U.S.|N.F.L. Christmas Games on Netflix Break Streaming Records, With Beyoncé’s Help
https://www.nytimes.com/2024/12/26/us/netflix-christmas-nfl-ratings-beyonce.html
The two games had more than 24 million viewers on average in the United States, Netflix said. Viewership peaked when Beyoncé performed.
Dec. 26, 2024
The Kansas City Chiefs and the Baltimore Ravens notched big Christmas Day victories on their way to the playoffs, and the Netflix streams of those games reaped record ratings.
An even bigger winner was Beyoncé.
The two games, the Chiefs versus the Pittsburgh Steelers followed by the Ravens against the Houston Texans, each had an average audience of just over 24 million viewers, which made them the most streamed N.F.L. games in history, according to Nielsen data provided by Netflix on Thursday.
But Beyoncé’s halftime performance during the Ravens-Texans game did even better, according to Nielsen, a ratings service. She drew an audience of 27 million. The hashtag #BeyonceBowl ranked above even #Christmas on X, according to Netflix.
The game was streamed, rather than broadcast, as part of a three-season deal between the league and Netflix.
The broadcast records still stand above Netflix’s streaming numbers. Earlier this year, 34.2 million viewers on average tuned in to watch three Thanksgiving Day games — a record for the holiday. But the Christmas Day streaming figure is expected to increase when the global viewership figures are released next week.
Bela Bajaria, the chief content officer for Netflix, called it a “record-breaking day” in a statement.
Netflix is best known for its original and licensed television shows. But in March, the company announced the three-season N.F.L. deal, which included broadcasting two Christmas Day games to its 283 million global subscribers this year. The games were the streaming service’s latest foray into live sports, following the Mike Tyson-Jake Paul boxing fight last month that Netflix said peaked at 65 million streams.

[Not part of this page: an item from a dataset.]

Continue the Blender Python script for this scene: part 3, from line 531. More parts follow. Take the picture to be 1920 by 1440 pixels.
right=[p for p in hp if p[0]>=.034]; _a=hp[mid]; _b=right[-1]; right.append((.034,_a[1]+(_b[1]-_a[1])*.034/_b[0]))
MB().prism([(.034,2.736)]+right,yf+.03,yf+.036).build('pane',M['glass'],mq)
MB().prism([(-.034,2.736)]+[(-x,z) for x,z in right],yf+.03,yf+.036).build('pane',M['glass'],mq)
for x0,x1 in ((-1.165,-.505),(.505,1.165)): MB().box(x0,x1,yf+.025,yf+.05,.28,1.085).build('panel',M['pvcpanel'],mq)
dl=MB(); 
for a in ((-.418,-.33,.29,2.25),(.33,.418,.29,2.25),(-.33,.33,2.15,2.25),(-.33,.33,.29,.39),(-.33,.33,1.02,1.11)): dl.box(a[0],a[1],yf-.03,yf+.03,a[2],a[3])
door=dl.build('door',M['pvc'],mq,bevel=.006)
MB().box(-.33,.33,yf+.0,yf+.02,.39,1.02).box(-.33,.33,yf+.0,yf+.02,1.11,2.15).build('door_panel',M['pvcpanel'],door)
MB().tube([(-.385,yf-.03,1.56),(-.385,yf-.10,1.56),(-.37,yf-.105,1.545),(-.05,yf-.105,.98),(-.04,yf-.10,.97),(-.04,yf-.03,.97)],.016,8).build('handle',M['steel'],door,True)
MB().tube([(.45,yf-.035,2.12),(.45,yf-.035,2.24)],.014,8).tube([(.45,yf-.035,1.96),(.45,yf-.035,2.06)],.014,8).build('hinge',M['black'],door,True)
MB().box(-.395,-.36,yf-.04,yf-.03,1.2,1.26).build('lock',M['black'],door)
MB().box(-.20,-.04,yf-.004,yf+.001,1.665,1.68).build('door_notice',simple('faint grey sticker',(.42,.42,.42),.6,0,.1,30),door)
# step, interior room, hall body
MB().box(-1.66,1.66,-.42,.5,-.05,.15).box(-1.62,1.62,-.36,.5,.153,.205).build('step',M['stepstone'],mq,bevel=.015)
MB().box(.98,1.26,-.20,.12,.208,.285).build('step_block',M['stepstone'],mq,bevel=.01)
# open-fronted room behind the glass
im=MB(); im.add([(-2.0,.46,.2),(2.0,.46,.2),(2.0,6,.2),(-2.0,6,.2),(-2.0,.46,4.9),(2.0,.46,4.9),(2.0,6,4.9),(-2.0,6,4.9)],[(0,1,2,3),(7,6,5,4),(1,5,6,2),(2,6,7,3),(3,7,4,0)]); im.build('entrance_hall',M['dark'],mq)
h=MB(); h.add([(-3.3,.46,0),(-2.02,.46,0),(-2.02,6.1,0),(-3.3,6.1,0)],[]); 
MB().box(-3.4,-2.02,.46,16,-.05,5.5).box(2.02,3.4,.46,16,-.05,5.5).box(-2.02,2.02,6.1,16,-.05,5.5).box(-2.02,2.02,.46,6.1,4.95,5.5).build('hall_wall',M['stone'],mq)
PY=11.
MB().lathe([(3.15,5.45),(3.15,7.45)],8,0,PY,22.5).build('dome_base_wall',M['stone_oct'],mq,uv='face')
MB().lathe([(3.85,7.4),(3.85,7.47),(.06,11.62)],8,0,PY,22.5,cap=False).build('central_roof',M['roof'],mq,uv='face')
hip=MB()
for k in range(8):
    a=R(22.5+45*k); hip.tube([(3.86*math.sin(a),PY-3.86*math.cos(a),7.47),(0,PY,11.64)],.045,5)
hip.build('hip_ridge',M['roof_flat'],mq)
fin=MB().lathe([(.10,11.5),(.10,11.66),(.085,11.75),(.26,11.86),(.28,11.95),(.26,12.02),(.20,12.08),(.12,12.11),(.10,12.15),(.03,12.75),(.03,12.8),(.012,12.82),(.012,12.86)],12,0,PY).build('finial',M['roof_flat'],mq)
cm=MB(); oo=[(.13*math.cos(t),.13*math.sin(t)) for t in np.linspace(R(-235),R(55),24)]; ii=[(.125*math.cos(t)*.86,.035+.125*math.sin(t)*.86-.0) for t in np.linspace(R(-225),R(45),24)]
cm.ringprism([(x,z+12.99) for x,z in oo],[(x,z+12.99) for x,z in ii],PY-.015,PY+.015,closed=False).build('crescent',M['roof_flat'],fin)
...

The Christmas Day N.F.L. games featured two marquee matchups between four playoff opponents from the same conference and a recorded performance by Mariah Carey, the Queen of Christmas. But some viewers came just for the Beyoncé concert. The viewership for the Ravens-Texans game peaked at 27 million viewers during Queen Bey’s halftime show, Netflix said.
Some viewers said on social media that they were nervous about whether Netflix would be able to handle the millions of viewers that were expected to stream the two N.F.L. games. The Tyson-Paul fight in November was plagued by buffering problems and fuzzy picture quality.
On Christmas Eve, Beyoncé poked fun at that less-than-perfect boxing stream in a teaser video that stalled out in the middle. But aside from some audio trouble at the beginning of the first game, the Christmas Day stream was a relatively flawless experience.
Then again, it might not have felt that flawless for Steelers and Texans fans, whose teams got a holiday walloping.